--- Begin THE RECORDS ---

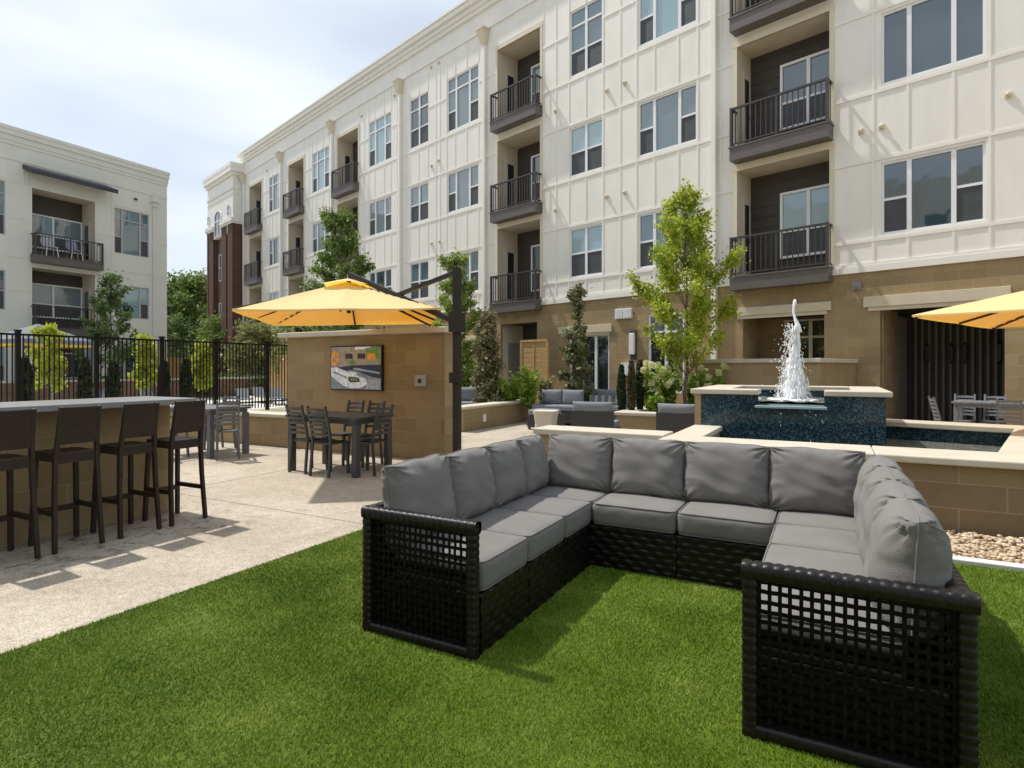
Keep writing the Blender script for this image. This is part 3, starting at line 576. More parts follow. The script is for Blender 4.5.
# back coping parallel to the long building
bc = empty('pool_back_wall', (.60, 9.64, 0), R(-14.5), 'blue tiled back wall of the pool with stone coping, below the small grey dining set', 'wall')
MB().box(-.2, 1.5, 0, .3, 0, .55).build('tiled_wall', M['tile'], bc); MB().box(-.2, 1.56, -.06, .42, .55, .62).build('coping', cop, bc, bevel=.012)
rw = empty('pool_side_wall', (2.05, 9.25, 0), R(-14.5), 'stone capped right side wall of the pool at the edge of the view', 'wall')
MB().box(0, .35, -3.2, 0, 0, .55).build('tiled_wall', M['tile'], rw); MB().box(-.05, .4, -3.2, -.06, .551, .623).build('coping', cop, rw, bevel=.012)
wt = MB().grid(lambda u, v: Vector((-1.25+u*3.6, 6.45+v*3.4, .38)), 8, 8).build('pool_water', M['water']); tag(wt, kind='structure')

FT = empty('fountain', (-.47, 8.9, 0), 0, 'raised dark blue mosaic fountain with stone caps and a foaming white water jet', 'fountain')
# local: x -1.09..1.10 , y -1.02..1.0
FB = MB(); x0, x1, y0, y1 = -.99, 1.04, -1.02, 1.0
FB.box(x0, -.30, y0, y0+.35, 0, 1.02); FB.box(.42, x1, y0, y0+.35, 0, 1.02); FB.box(-.30, .42, y0, y0+.35, 0, .86)
FB.box(x0, x0+.3, y0+.35, y1, 0, 1.02); FB.box(x1-.3, x1, y0+.35, y1, 0, 1.02); FB.box(x0+.3, x1-.3, y1-.3, y1, 0, 1.02)
FB.build('tiled_basin', M['tile'], FT)
MB().box(x0-.08, x0, y0-.0, y1, 0, 1.02).build('stone_pier', M['block'], FT)
q = MB(); q.box(x0-.12, -.30, y0-.06, y0+.35, 1.02, 1.082); q.box(.42, x1+.06, y0-.06, y0+.35, 1.02, 1.082); q.box(x0-.12, x0+.32, y0+.353, y1+.05, 1.02, 1.082); q.box(x1-.32, x1+.06, y0+.353, y1+.05, 1.02, 1.082); q.box(x0+.323, x1-.323, y1-.32, y1+.05, 1.02, 1.082)
q.build('coping', cop, FT, bevel=.01)
MB().box(-.33, .45, y0-.12, y0+.35, .862, .895).build('spillway_lip', material('wet_glass_lip', (.35, .48, .48), .08, .1, 5, spec=.8), FT, bevel=.008)
MB().grid(lambda u, v: Vector((x0+.3+u*(x1-x0-.6), y0+.3+v*(y1-y0-.55), .925+.006*math.sin(u*40)*math.cos(v*33))), 30, 30).build('basin_water', M['water'], FT)
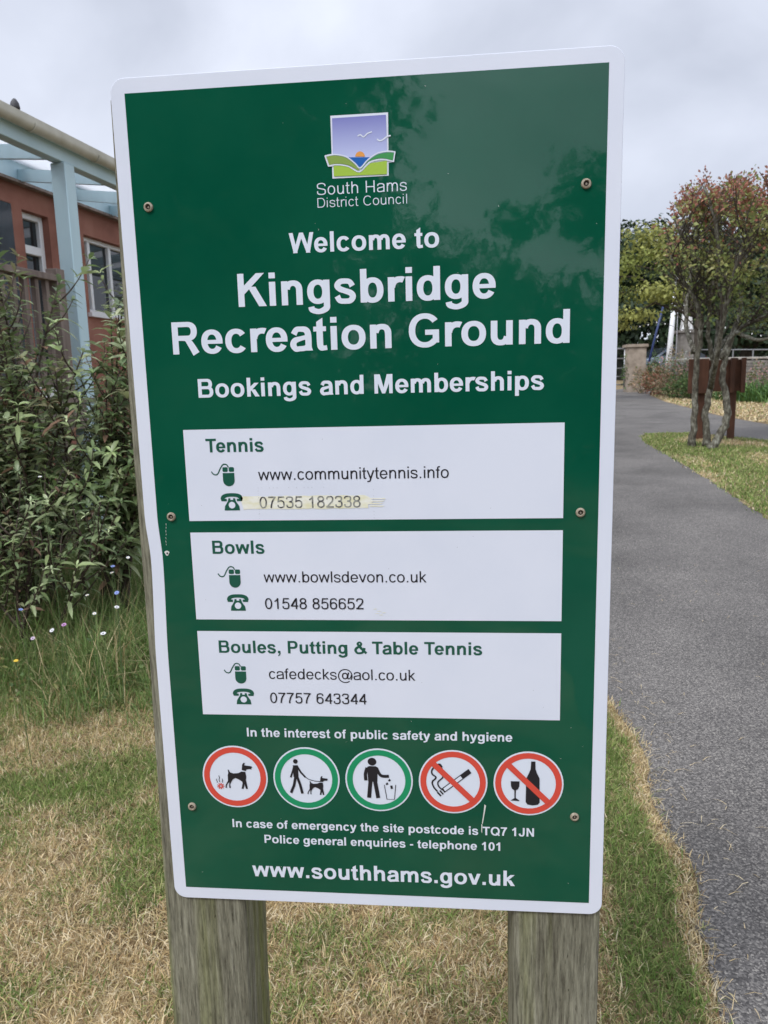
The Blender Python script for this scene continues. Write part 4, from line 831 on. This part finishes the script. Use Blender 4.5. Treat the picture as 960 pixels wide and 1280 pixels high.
# ================================================================ trees
BARK = [(.38, (.05, .044, .034)), (.48, (.095, .087, .066)), (.58, (.17, .165, .13)), (.66, (.30, .30, .255))]
m_bark = noisy('lichen_bark', BARK, 22, (1, 1, .5), 8, .9, .5, .008, .2, .65)
m_bark_d = noisy('dark_bark', [(.3, (.035, .028, .022)), (.7, (.10, .085, .065))], 14, (1, 1, .3), 6, .9, .4, .01, .2)
m_tleaf = tinted('tree_leaf', .5, .35, .3)
m_tleaf_d = tinted('dense_leaf', .6, .25, .12)
def twiggy_tree():
    D0 = 12.1; base = at(884, 556, D0); k = D0/FPX
    o = tag(empty('twiggy_tree', base), 'small multi-stemmed tree with lichened trunks, twiggy crown and reddish leaf tips', 'tree')
    X = cr.copy(); X.z = 0; X.normalize(); Y = Vector((-X.y, X.x, 0))
    def W(px, py, d=0):
        v = cr*((px-480)/FPX)+cu*((640-py)/FPX)+cf
        return CAM+v*(((base-CAM).dot(Y)+d)/v.dot(Y))-base
    def seen(p):
        v = p+base-CAM; q = v.dot(cf); return 480+FPX*v.dot(cr)/q, 640-FPX*v.dot(cu)/q
    rnd = random.Random(9); nr = np.random.default_rng(9)
    def top_at(px): return float(np.interp(px, (822, 834, 850, 880, 905, 920, 955, 1000), (300, 254, 234, 213, 224, 214, 206, 210)))
    limbs = [([(865, 555, .12), (868, 522, .1), (869, 488, .08), (871, 455, 0), (876, 415, -.1), (871, 378, -.2), (852, 348, -.3), (838, 318, -.35)], .062, .018),
             ([(884, 556, .1), (882, 520, .08), (888, 485, .1), (893, 450, .12), (899, 400, .2), (904, 350, .25), (899, 300, .3), (888, 250, .3)], .064, .016),
             ([(889, 560, -.2), (899, 545, -.2), (909, 522, -.2), (907, 495, -.2), (903, 470, -.2), (908, 446, -.2), (920, 415, -.3), (955, 395, -.5), (1005, 372, -.7)], .074, .02),
             ([(893, 455, .1), (885, 420, 0), (886, 380, -.2), (872, 335, -.4), (853, 295, -.5), (841, 272, -.5)], .042, .012),
             ([(902, 448, -.2), (924, 392, -.1), (926, 340, .1), (946, 288, .2), (962, 245, .2)], .046, .012),
             ([(899, 402, .2), (914, 335, .4), (914, 285, .5), (922, 232, .5)], .04, .011),
             ([(914, 335, .4), (948, 272, .2), (984, 222, .1)], .045, .013),
             ([(893, 452, .12), (905, 425, .5), (938, 400, .9), (985, 345, 1.2)], .04, .012), ([(888, 485, .1), (898, 440, -.5), (912, 360, -.9), (930, 300, -1.1)], .055, .013),
             ([(868, 440, 0), (858, 405, .5), (862, 350, .9), (870, 290, 1.0)], .05, .013), ([(920, 415, -.3), (950, 425, -.6), (990, 412, -.9)], .04, .012),
             ([(904, 350, .25), (935, 318, .5), (975, 290, .6), (1010, 262, .6)], .045, .012), ([(886, 380, -.2), (898, 330, -.7), (892, 270, -.9), (880, 232, -.9)], .045, .012),
             ([(955, 395, -.5), (985, 350, -.4), (1010, 300, -.3)], .045, .012), ([(946, 288, .2), (985, 262, .1), (1015, 225, 0)], .03, .01)]
    mb = MB(); ends = []
    for P, r0, r1 in limbs:
        Q = [Vector(q) for q in g_spline([tuple(W(*p)) for p in P], 5)]; n = len(Q)
        Q = [q+Vector((rnd.uniform(-1, 1), rnd.uniform(-1, 1), 0))*.012 for q in Q]
        rad = [r0*(1-i/(n-1))**.8*(1-r1/r0)+r1 for i in range(n)]
        if P[0][1] > 540: rad[0] *= 1.35; rad[1] *= 1.15; Q[0].z -= .08
        mb.tube(Q, [q*.9 for q in rad], 8)
        for i in range(n//3, n):
            if Q[i].z < 1.7: continue
            for _ in range(rnd.choice((1, 2, 2))):
                ends.append((Q[i], (Q[i]-Q[i-1]).normalized(), rnd.uniform(.45, 1.05)*(.7 if Q[i].z < 2.6 else 1), .012))
        ends.append((Q[-1], (Q[-1]-Q[-2]).normalized(), .7, .012)); 
    tips = []; tw = MB()
    def grow(p, d, l, r, lev):
        a = Vector((rnd.uniform(-1, 1), rnd.uniform(-1, 1), rnd.uniform(-.35, .8))); dd = (d*.55+a*.75).normalized()
        m = p+dd*l*.5+Vector((rnd.uniform(-1, 1), rnd.uniform(-1, 1), rnd.uniform(-1, 1)))*l*.08; e = p+dd*l+Vector((0, 0, rnd.uniform(-.02, .14)*l))
        q = seen(e)
        if q[1] < top_at(q[0])+4 or q[0] < 826: return
        tw.tube([p, m, e], [r, r*.75, r*.45], 5 if lev else 4, False)
        tips.append((e, dd, lev)); tips.append((m, dd, lev))
        if lev > 0:
            for q in (m, e, p.lerp(m, .6), m.lerp(e, .5)):
                if rnd.random() < .62: grow(q, dd, l*rnd.uniform(.4, .62), r*.6, lev-1)
    for p, d, l, r in ends: grow(p, d, l, r, 2)
    trunk = mb.build('trunk', m_bark, o, smooth=True); tw.build('twigs', m_bark_d, o, smooth=True)
    P = []; D = []; C = []; S_ = []
    for e, d, lev in tips:
        h = e.z; px, py = seen(e)
        if py < top_at(px)+rnd.uniform(-4, 7) or px < 824: continue
        red = np.clip((h-2.6)/1.4, 0, 1)*(.85 if px < 870 or h > 3.4 else .35); dens = ((8.5 if py < 275 else 3.4) if py < 410 else 2)*(.2 if px < 874 and py > 335 else 1)*(.12+2.6*max(0, float(fnoise(np.array([px*.07]), np.array([py*.07+3]))[0])-.28))
        if 905 < px < 945 and 290 < py < 330: dens *= .4
        cn = rnd.random()
        for _ in range(np.random.default_rng(rnd.randint(0, 1 << 30)).poisson(dens)):
            v = Vector(nr.normal(size=3)); P.append(e+v*.05); D.append((v+d*.8+Vector((0, 0, .2))).normalized()); S_.append(rnd.uniform(.045, .085))
            if rnd.random() < red*.95*(.5+cn): c = (np.array((.30, .11, .08)), np.array((.36, .155, .10)), np.array((.24, .12, .075)))[rnd.randint(0, 2)]
            elif py < 350: c = (np.array((.24, .27, .08)), np.array((.31, .30, .11)), np.array((.17, .21, .06)))[rnd.randint(0, 2)]
            else: c = (np.array((.14, .18, .05)), np.array((.19, .21, .065)), np.array((.09, .13, .04)))[rnd.randint(0, 2)]
            C.append(c*rnd.uniform(.75, 1.25))
    n = len(P); S_ = np.array(S_)
    leaves('crown', [tuple(p) for p in P], [tuple(d) for d in D], nr.normal(size=(n, 3)), S_, S_*.30, np.array(C), m_tleaf, o, simple=True, fold=.3, droop=.2)
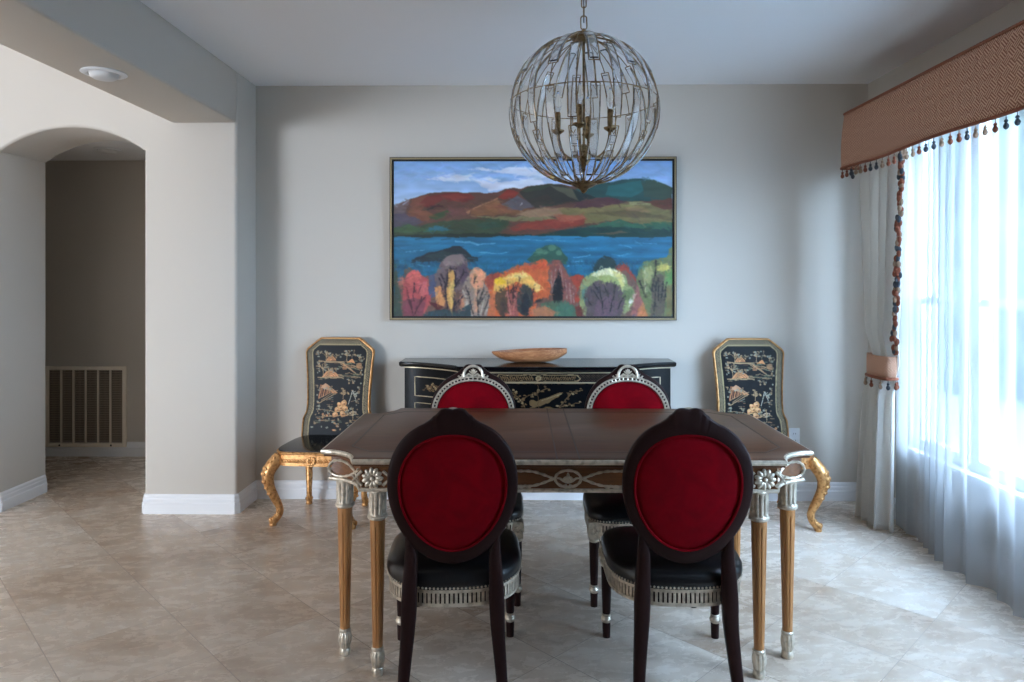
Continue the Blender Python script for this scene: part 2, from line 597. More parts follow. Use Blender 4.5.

--- End THE RECORDS ---

**INSTRUCTION**
Copy nothing but the lines from the top of the data down to the line containing "wt = MB().grid(lambda", and leave the pictures out.

**ANSWER IN FULL**
Keep writing the Blender script for this image. This is part 3, starting at line 576. More parts follow. The script is for Blender 4.5.
# back coping parallel to the long building
bc = empty('pool_back_wall', (.60, 9.64, 0), R(-14.5), 'blue tiled back wall of the pool with stone coping, below the small grey dining set', 'wall')
MB().box(-.2, 1.5, 0, .3, 0, .55).build('tiled_wall', M['tile'], bc); MB().box(-.2, 1.56, -.06, .42, .55, .62).build('coping', cop, bc, bevel=.012)
rw = empty('pool_side_wall', (2.05, 9.25, 0), R(-14.5), 'stone capped right side wall of the pool at the edge of the view', 'wall')
MB().box(0, .35, -3.2, 0, 0, .55).build('tiled_wall', M['tile'], rw); MB().box(-.05, .4, -3.2, -.06, .551, .623).build('coping', cop, rw, bevel=.012)
wt = MB().grid(lambda u, v: Vector((-1.25+u*3.6, 6.45+v*3.4, .38)), 8, 8).build('pool_water', M['water']); tag(wt, kind='structure')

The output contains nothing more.